President Barack Obama, seizing on a lifeline from Republican presidential candidates, is dusting off his campaign to end a tax break exploited by private-equity managers, venture capitalists and some hedge fund executives.

Using the backdrop of a budget fight with Congress that is threatening a government shutdown, Obama made his pitch to some of the nation’s top chief executives to tax income earned by fund managers, called carried interest, as ordinary income instead of capital gains.

“Keeping this tax loophole, which leads to folks who are doing very well paying lower rates than their secretaries, is not in any demonstrable way improving our economy,” Obama told executives at a Business Roundtable gathering Wednesday in Washington.

Rising income inequality has made hedge fund managers the target of Democrats and Republicans seeking the 2016 presidential nomination, and some Republicans in Congress have expressed openness to the idea of raising the tax rate on carried interest.

Any push to make the change is a long-term play. House Ways and Means Committee Chairman Paul Ryan has said the proposal won’t make it into the tax debate at least until 2017, when a new occupant will be in the White House, and Republicans will attempt to revamp the entire tax code.

Campaign Issue

While Obama has pushed for raising the tax since first taking office, the issue got a boost from Republican presidential candidate Donald Trump, who said at a news conference last month that “hedge fund guys have to pay up.”

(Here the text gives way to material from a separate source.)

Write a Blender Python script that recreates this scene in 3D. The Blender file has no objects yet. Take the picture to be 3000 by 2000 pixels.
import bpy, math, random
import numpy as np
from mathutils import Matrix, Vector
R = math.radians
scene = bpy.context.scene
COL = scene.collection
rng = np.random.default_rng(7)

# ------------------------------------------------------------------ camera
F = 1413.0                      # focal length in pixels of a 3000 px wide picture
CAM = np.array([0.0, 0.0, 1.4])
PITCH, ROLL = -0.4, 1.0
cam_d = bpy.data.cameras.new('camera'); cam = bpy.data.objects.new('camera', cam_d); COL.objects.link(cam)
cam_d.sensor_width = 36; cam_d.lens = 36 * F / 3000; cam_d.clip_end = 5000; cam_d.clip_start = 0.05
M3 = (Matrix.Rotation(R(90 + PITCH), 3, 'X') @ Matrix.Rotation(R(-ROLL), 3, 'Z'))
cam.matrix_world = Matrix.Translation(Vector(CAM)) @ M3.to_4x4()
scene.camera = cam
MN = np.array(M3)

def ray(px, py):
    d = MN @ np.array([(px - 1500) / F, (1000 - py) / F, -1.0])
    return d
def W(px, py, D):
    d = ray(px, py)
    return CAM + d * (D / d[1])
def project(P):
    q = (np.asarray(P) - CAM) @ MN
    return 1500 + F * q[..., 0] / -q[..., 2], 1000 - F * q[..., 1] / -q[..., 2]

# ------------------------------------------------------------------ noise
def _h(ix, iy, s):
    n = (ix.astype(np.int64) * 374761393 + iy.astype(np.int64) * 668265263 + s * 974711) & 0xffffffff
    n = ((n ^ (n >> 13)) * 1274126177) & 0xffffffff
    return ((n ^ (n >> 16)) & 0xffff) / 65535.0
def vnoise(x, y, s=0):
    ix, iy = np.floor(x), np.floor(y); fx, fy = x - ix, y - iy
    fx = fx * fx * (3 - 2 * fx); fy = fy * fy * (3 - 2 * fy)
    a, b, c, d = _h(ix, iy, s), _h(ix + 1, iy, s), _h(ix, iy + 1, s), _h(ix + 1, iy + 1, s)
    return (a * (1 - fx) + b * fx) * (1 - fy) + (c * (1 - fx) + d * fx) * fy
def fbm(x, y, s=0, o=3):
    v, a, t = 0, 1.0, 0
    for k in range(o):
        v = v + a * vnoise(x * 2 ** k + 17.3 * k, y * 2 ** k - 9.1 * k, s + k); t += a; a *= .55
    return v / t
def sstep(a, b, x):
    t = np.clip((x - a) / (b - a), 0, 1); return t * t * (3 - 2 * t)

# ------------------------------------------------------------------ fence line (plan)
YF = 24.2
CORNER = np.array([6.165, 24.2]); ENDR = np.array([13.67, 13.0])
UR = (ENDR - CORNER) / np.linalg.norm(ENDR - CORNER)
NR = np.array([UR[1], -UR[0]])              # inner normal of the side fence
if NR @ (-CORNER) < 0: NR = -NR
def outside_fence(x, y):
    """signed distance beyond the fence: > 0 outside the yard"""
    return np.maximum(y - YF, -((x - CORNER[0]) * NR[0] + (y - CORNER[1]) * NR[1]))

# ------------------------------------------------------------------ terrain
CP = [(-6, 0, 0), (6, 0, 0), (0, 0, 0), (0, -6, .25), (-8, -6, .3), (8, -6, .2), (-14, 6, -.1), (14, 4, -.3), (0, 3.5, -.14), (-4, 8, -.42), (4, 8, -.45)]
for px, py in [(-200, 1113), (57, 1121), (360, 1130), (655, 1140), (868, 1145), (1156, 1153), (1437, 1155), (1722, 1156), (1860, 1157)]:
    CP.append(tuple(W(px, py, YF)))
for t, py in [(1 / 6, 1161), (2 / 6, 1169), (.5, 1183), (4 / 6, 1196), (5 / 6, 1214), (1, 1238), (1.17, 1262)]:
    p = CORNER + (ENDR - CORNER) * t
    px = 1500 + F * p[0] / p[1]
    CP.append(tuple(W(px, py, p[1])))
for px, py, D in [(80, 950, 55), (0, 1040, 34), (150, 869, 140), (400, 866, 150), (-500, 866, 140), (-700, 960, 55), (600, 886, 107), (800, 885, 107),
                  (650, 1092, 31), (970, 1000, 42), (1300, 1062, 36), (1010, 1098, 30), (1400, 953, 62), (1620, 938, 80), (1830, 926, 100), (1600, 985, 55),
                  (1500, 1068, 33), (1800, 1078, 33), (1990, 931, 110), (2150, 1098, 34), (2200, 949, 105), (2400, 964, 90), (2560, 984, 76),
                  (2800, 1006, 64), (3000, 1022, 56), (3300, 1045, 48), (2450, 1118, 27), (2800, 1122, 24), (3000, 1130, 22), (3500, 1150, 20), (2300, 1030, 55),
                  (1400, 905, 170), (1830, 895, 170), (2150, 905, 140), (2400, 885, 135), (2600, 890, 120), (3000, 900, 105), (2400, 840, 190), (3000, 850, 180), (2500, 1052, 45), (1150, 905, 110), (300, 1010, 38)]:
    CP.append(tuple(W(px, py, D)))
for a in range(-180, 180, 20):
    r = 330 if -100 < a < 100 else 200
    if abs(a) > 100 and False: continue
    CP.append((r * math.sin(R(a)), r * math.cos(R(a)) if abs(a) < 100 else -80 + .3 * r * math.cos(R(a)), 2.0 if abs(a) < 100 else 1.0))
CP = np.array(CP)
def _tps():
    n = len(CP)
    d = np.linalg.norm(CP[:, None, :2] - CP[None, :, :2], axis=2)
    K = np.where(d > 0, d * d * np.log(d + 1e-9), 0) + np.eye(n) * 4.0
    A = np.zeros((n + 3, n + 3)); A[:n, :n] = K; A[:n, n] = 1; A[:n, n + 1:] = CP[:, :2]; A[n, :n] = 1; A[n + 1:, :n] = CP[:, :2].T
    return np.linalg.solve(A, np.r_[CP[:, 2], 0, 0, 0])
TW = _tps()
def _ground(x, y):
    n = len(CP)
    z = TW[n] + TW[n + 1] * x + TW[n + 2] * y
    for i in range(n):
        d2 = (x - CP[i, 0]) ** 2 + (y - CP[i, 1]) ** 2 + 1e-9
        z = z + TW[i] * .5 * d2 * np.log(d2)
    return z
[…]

Former Florida Governor Jeb Bush, another Republican contender, made taxing carried interest as ordinary income part of his campaign platform. Bush’s plan also would lower rates on both ordinary and capital income, significantly softening the blow of the carried interest change.

Critics of Obama’s plan include Republicans in Congress and hedge fund executives on Wall Street.

“President Obama is obsessed with raising taxes to pay for more Washington spending,” Cory Fritz, a spokesman for House Speaker John Boehner, said in an e-mail.